• Task objective
Repeat the material verbatim. Images are excluded from the copy.

• Dataset content
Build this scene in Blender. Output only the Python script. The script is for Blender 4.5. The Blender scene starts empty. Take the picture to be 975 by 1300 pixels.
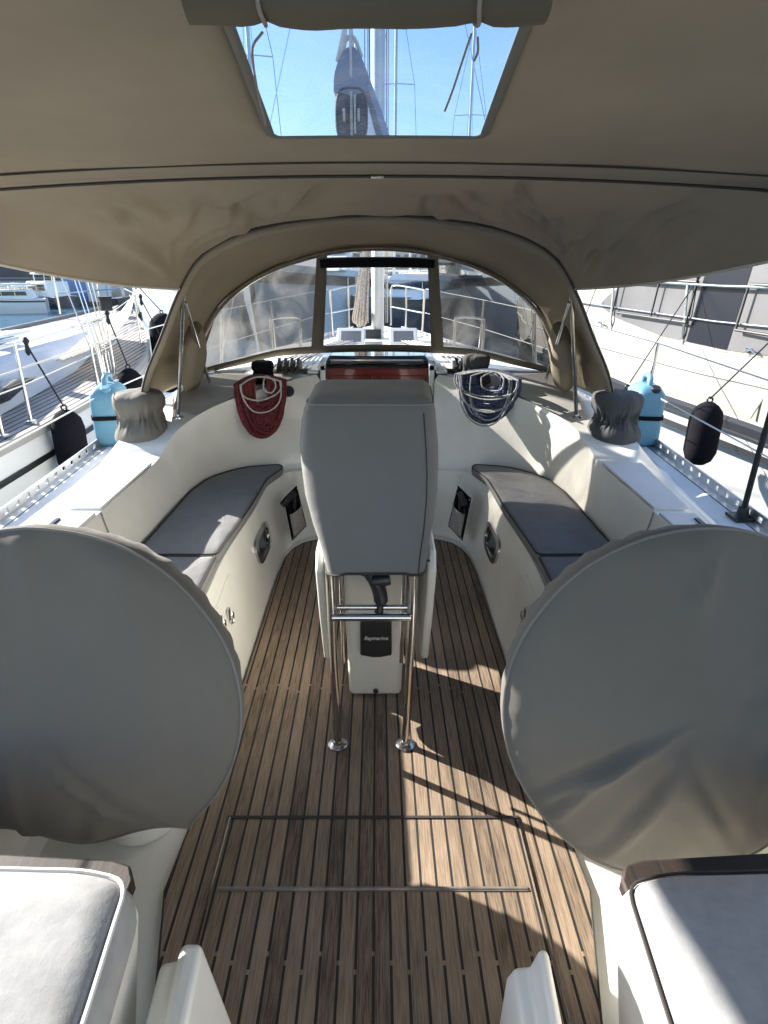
import bpy, bmesh, math, random
from mathutils import Vector, Matrix, noise
R = math.radians
PI = math.pi
random.seed(7)
scene = bpy.context.scene
col = scene.collection

# ------------------------------------------------------------------ materials
def nt_new(name):
    m = bpy.data.materials.new(name); m.use_nodes = True
    nt = m.node_tree; b = nt.nodes['Principled BSDF']
    return m, nt, b

def N(nt, t, **kw):
    n = nt.nodes.new(t)
    for k, v in kw.items():
        setattr(n, k, v)
    return n

def mat(name, c, rough=0.5, metal=0.0, var=0.0, vscale=3.0, bump=0.0, bscale=60.0, c2=None, coat=0.0,
        stretch=None, spec=0.5, transl=0.0, sheen=0.0, bump2=0.0, b2scale=4.0):
    m, nt, b = nt_new(name)
    b.inputs['Base Color'].default_value = (*c, 1)
    b.inputs['Roughness'].default_value = rough
    b.inputs['Metallic'].default_value = metal
    b.inputs['Coat Weight'].default_value = coat
    b.inputs['Specular IOR Level'].default_value = spec
    if sheen: b.inputs['Sheen Weight'].default_value = sheen
    tc = N(nt, 'ShaderNodeTexCoord')
    vec = tc.outputs['Object']
    if stretch:
        mp = N(nt, 'ShaderNodeMapping'); mp.inputs['Scale'].default_value = stretch
        nt.links.new(vec, mp.inputs['Vector']); vec = mp.outputs['Vector']
    colout = None
    if var > 0 or c2:
        n = N(nt, 'ShaderNodeTexNoise'); n.inputs['Scale'].default_value = vscale
        n.inputs['Detail'].default_value = 6; n.inputs['Roughness'].default_value = 0.62
        nt.links.new(vec, n.inputs['Vector'])
        r = N(nt, 'ShaderNodeMapRange'); r.inputs['From Min'].default_value = 0.32; r.inputs['From Max'].default_value = 0.68
        nt.links.new(n.outputs['Fac'], r.inputs['Value'])
        mx = N(nt, 'ShaderNodeMix', data_type='RGBA')
        a = tuple(v * (1 - var) for v in c); bb = c2 if c2 else tuple(min(1, v * (1 + var)) for v in c)
        mx.inputs['A'].default_value = (*a, 1); mx.inputs['B'].default_value = (*bb, 1)
        nt.links.new(r.outputs['Result'], mx.inputs['Factor'])
        nt.links.new(mx.outputs['Result'], b.inputs['Base Color'])
        colout = mx.outputs['Result']
        rr = N(nt, 'ShaderNodeMapRange'); rr.inputs['To Min'].default_value = max(0.02, rough - 0.07); rr.inputs['To Max'].default_value = min(1, rough + 0.08)
        nt.links.new(n.outputs['Fac'], rr.inputs['Value']); nt.links.new(rr.outputs['Result'], b.inputs['Roughness'])
    last = None
    for st, sc in ((bump2, b2scale), (bump, bscale)):
        if st > 0:
            n2 = N(nt, 'ShaderNodeTexNoise'); n2.inputs['Scale'].default_value = sc; n2.inputs['Detail'].default_value = 4
            nt.links.new(vec, n2.inputs['Vector'])
            bp = N(nt, 'ShaderNodeBump'); bp.inputs['Strength'].default_value = st; bp.inputs['Distance'].default_value = 0.4 / sc
            nt.links.new(n2.outputs['Fac'], bp.inputs['Height'])
            if last: nt.links.new(last, bp.inputs['Normal'])
            last = bp.outputs['Normal']
    if last: nt.links.new(last, b.inputs['Normal'])
    if transl > 0:
        tr = N(nt, 'ShaderNodeBsdfTranslucent'); tr.inputs['Color'].default_value = (*c, 1)
        if colout: nt.links.new(colout, tr.inputs['Color'])
        ms = N(nt, 'ShaderNodeMixShader'); ms.inputs[0].default_value = transl
        out = nt.nodes['Material Output']
        nt.links.new(b.outputs[0], ms.inputs[1]); nt.links.new(tr.outputs[0], ms.inputs[2])
        nt.links.new(ms.outputs[0], out.inputs['Surface'])
    return m

def vinyl_mat(name, tint, milk, rough=0.12, milkcol=(.75, .77, .8), scale=2.5, wob=.25):
    m = bpy.data.materials.new(name); m.use_nodes = True
    nt = m.node_tree; nt.nodes.clear()
    out = N(nt, 'ShaderNodeOutputMaterial')
    tr = N(nt, 'ShaderNodeBsdfTransparent'); tr.inputs['Color'].default_value = (*tint, 1)
    df = N(nt, 'ShaderNodeBsdfDiffuse'); df.inputs['Color'].default_value = (*milkcol, 1)
    tl = N(nt, 'ShaderNodeBsdfTranslucent'); tl.inputs['Color'].default_value = (*milkcol, 1)
    ad = N(nt, 'ShaderNodeMixShader'); ad.inputs[0].default_value = .5
    nt.links.new(df.outputs[0], ad.inputs[1]); nt.links.new(tl.outputs[0], ad.inputs[2])
    gl = N(nt, 'ShaderNodeBsdfGlossy'); gl.inputs['Roughness'].default_value = rough; gl.inputs['Color'].default_value = (.9, .9, .9, 1)
    tc = N(nt, 'ShaderNodeTexCoord'); mp = N(nt, 'ShaderNodeMapping'); mp.inputs['Scale'].default_value = (1, 1, .45)
    nt.links.new(tc.outputs['Object'], mp.inputs['Vector'])
    n = N(nt, 'ShaderNodeTexNoise'); n.inputs['Scale'].default_value = scale; n.inputs['Detail'].default_value = 5
    n.inputs['Distortion'].default_value = 1.6
    nt.links.new(mp.outputs['Vector'], n.inputs['Vector'])
    r = N(nt, 'ShaderNodeMapRange'); r.inputs['From Min'].default_value = .42; r.inputs['From Max'].default_value = .75
    r.inputs['To Min'].default_value = milk * .4; r.inputs['To Max'].default_value = min(.85, milk * 2.4)
    nt.links.new(n.outputs['Fac'], r.inputs['Value'])
    m1 = N(nt, 'ShaderNodeMixShader'); nt.links.new(r.outputs['Result'], m1.inputs[0])
    nt.links.new(tr.outputs[0], m1.inputs[1]); nt.links.new(ad.outputs[0], m1.inputs[2])
    bp = N(nt, 'ShaderNodeBump'); bp.inputs['Strength'].default_value = wob; bp.inputs['Distance'].default_value = .04
    nt.links.new(n.outputs['Fac'], bp.inputs['Height']); nt.links.new(bp.outputs[0], gl.inputs['Normal'])
    fr = N(nt, 'ShaderNodeLayerWeight'); fr.inputs['Blend'].default_value = .5
    pw_ = N(nt, 'ShaderNodeMath', operation='POWER'); nt.links.new(fr.outputs['Facing'], pw_.inputs[0]); pw_.inputs[1].default_value = 4
    ma_ = N(nt, 'ShaderNodeMath', operation='MULTIPLY_ADD'); nt.links.new(pw_.outputs[0], ma_.inputs[0]); ma_.inputs[1].default_value = .5; ma_.inputs[2].default_value = .04
    m2 = N(nt, 'ShaderNodeMixShader'); nt.links.new(ma_.outputs[0], m2.inputs[0])
    nt.links.new(m1.outputs[0], m2.inputs[1]); nt.links.new(gl.outputs[0], m2.inputs[2])
    nt.links.new(m2.outputs[0], out.inputs['Surface'])
    return m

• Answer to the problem
Build this scene in Blender. Output only the Python script. The script is for Blender 4.5. The Blender scene starts empty. Take the picture to be 975 by 1300 pixels.
import bpy, bmesh, math, random
from mathutils import Vector, Matrix, noise
R = math.radians
PI = math.pi
random.seed(7)
scene = bpy.context.scene
col = scene.collection

# ------------------------------------------------------------------ materials
def nt_new(name):
    m = bpy.data.materials.new(name); m.use_nodes = True
    nt = m.node_tree; b = nt.nodes['Principled BSDF']
    return m, nt, b

def N(nt, t, **kw):
    n = nt.nodes.new(t)
    for k, v in kw.items():
        setattr(n, k, v)
    return n

def mat(name, c, rough=0.5, metal=0.0, var=0.0, vscale=3.0, bump=0.0, bscale=60.0, c2=None, coat=0.0,
        stretch=None, spec=0.5, transl=0.0, sheen=0.0, bump2=0.0, b2scale=4.0):
    m, nt, b = nt_new(name)
    b.inputs['Base Color'].default_value = (*c, 1)
    b.inputs['Roughness'].default_value = rough
    b.inputs['Metallic'].default_value = metal
    b.inputs['Coat Weight'].default_value = coat
    b.inputs['Specular IOR Level'].default_value = spec
    if sheen: b.inputs['Sheen Weight'].default_value = sheen
    tc = N(nt, 'ShaderNodeTexCoord')
    vec = tc.outputs['Object']
    if stretch:
        mp = N(nt, 'ShaderNodeMapping'); mp.inputs['Scale'].default_value = stretch
        nt.links.new(vec, mp.inputs['Vector']); vec = mp.outputs['Vector']
    colout = None
    if var > 0 or c2:
        n = N(nt, 'ShaderNodeTexNoise'); n.inputs['Scale'].default_value = vscale
        n.inputs['Detail'].default_value = 6; n.inputs['Roughness'].default_value = 0.62
        nt.links.new(vec, n.inputs['Vector'])
        r = N(nt, 'ShaderNodeMapRange'); r.inputs['From Min'].default_value = 0.32; r.inputs['From Max'].default_value = 0.68
        nt.links.new(n.outputs['Fac'], r.inputs['Value'])
        mx = N(nt, 'ShaderNodeMix', data_type='RGBA')
        a = tuple(v * (1 - var) for v in c); bb = c2 if c2 else tuple(min(1, v * (1 + var)) for v in c)
        mx.inputs['A'].default_value = (*a, 1); mx.inputs['B'].default_value = (*bb, 1)
        nt.links.new(r.outputs['Result'], mx.inputs['Factor'])
        nt.links.new(mx.outputs['Result'], b.inputs['Base Color'])
        colout = mx.outputs['Result']
        rr = N(nt, 'ShaderNodeMapRange'); rr.inputs['To Min'].default_value = max(0.02, rough - 0.07); rr.inputs['To Max'].default_value = min(1, rough + 0.08)
        nt.links.new(n.outputs['Fac'], rr.inputs['Value']); nt.links.new(rr.outputs['Result'], b.inputs['Roughness'])
    last = None
    for st, sc in ((bump2, b2scale), (bump, bscale)):
        if st > 0:
            n2 = N(nt, 'ShaderNodeTexNoise'); n2.inputs['Scale'].default_value = sc; n2.inputs['Detail'].default_value = 4
            nt.links.new(vec, n2.inputs['Vector'])
            bp = N(nt, 'ShaderNodeBump'); bp.inputs['Strength'].default_value = st; bp.inputs['Distance'].default_value = 0.4 / sc
            nt.links.new(n2.outputs['Fac'], bp.inputs['Height'])
            if last: nt.links.new(last, bp.inputs['Normal'])
            last = bp.outputs['Normal']
    if last: nt.links.new(last, b.inputs['Normal'])
    if transl > 0:
        tr = N(nt, 'ShaderNodeBsdfTranslucent'); tr.inputs['Color'].default_value = (*c, 1)
        if colout: nt.links.new(colout, tr.inputs['Color'])
        ms = N(nt, 'ShaderNodeMixShader'); ms.inputs[0].default_value = transl
        out = nt.nodes['Material Output']
        nt.links.new(b.outputs[0], ms.inputs[1]); nt.links.new(tr.outputs[0], ms.inputs[2])
        nt.links.new(ms.outputs[0], out.inputs['Surface'])
    return m

def vinyl_mat(name, tint, milk, rough=0.12, milkcol=(.75, .77, .8), scale=2.5, wob=.25):
    m = bpy.data.materials.new(name); m.use_nodes = True
    nt = m.node_tree; nt.nodes.clear()
    out = N(nt, 'ShaderNodeOutputMaterial')
    tr = N(nt, 'ShaderNodeBsdfTransparent'); tr.inputs['Color'].default_value = (*tint, 1)
    df = N(nt, 'ShaderNodeBsdfDiffuse'); df.inputs['Color'].default_value = (*milkcol, 1)
    tl = N(nt, 'ShaderNodeBsdfTranslucent'); tl.inputs['Color'].default_value = (*milkcol, 1)
    ad = N(nt, 'ShaderNodeMixShader'); ad.inputs[0].default_value = .5
    nt.links.new(df.outputs[0], ad.inputs[1]); nt.links.new(tl.outputs[0], ad.inputs[2])
    gl = N(nt, 'ShaderNodeBsdfGlossy'); gl.inputs['Roughness'].default_value = rough; gl.inputs['Color'].default_value = (.9, .9, .9, 1)
    tc = N(nt, 'ShaderNodeTexCoord'); mp = N(nt, 'ShaderNodeMapping'); mp.inputs['Scale'].default_value = (1, 1, .45)
    nt.links.new(tc.outputs['Object'], mp.inputs['Vector'])
    n = N(nt, 'ShaderNodeTexNoise'); n.inputs['Scale'].default_value = scale; n.inputs['Detail'].default_value = 5
    n.inputs['Distortion'].default_value = 1.6
    nt.links.new(mp.outputs['Vector'], n.inputs['Vector'])
    r = N(nt, 'ShaderNodeMapRange'); r.inputs['From Min'].default_value = .42; r.inputs['From Max'].default_value = .75
    r.inputs['To Min'].default_value = milk * .4; r.inputs['To Max'].default_value = min(.85, milk * 2.4)
    nt.links.new(n.outputs['Fac'], r.inputs['Value'])
    m1 = N(nt, 'ShaderNodeMixShader'); nt.links.new(r.outputs['Result'], m1.inputs[0])
    nt.links.new(tr.outputs[0], m1.inputs[1]); nt.links.new(ad.outputs[0], m1.inputs[2])
    bp = N(nt, 'ShaderNodeBump'); bp.inputs['Strength'].default_value = wob; bp.inputs['Distance'].default_value = .04
    nt.links.new(n.outputs['Fac'], bp.inputs['Height']); nt.links.new(bp.outputs[0], gl.inputs['Normal'])
    fr = N(nt, 'ShaderNodeLayerWeight'); fr.inputs['Blend'].default_value = .5
    pw_ = N(nt, 'ShaderNodeMath', operation='POWER'); nt.links.new(fr.outputs['Facing'], pw_.inputs[0]); pw_.inputs[1].default_value = 4
    ma_ = N(nt, 'ShaderNodeMath', operation='MULTIPLY_ADD'); nt.links.new(pw_.outputs[0], ma_.inputs[0]); ma_.inputs[1].default_value = .5; ma_.inputs[2].default_value = .04
    m2 = N(nt, 'ShaderNodeMixShader'); nt.links.new(ma_.outputs[0], m2.inputs[0])
    nt.links.new(m1.outputs[0], m2.inputs[1]); nt.links.new(gl.outputs[0], m2.inputs[2])
    nt.links.new(m2.outputs[0], out.inputs['Surface'])
    return m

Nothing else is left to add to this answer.